Real Balance Effects, Timing, and Equilibrium Determination

Authors

  • CHRISTIAN A. STOLTENBERG


  • I am especially thankful to Harald Uhlig. I also thank Wouter Den Haan, Jordi Galí, Andreas Schabert, and Mark Weder for helpful discussions. This research was supported by the Deutsche Forschungsgemeinschaft through the SFB 649 “Economic Risk.”

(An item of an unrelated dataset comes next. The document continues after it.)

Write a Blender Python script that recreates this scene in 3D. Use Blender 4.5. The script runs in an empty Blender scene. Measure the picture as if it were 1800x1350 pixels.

Christian A. Stoltenberg is Assistant Professor, Department of Economics, Universiteit van Amsterdam, Valckenierstraat 65, 1018 XE Amsterdam, The Netherlands (E-mail: c.a.Stoltenberg@uva.nl).

Abstract

By assuming that money balances at the beginning instead of at the end of the period provide transaction services, standard results on nominal and real determinacy in monetary models are overturned. The key is that predetermined real money balances can be a state variable. Whereas the determination of the absolute price level typically depends on fiscal policy under an exogenous interest setting, nominal determinacy is now achieved even when fiscal policy is Ricardian. Also, in contrast to the Taylor principle, the interest rate policy should respond passively to changes in inflation, thus ensuring nonoscillatory and locally stable equilibrium sequences.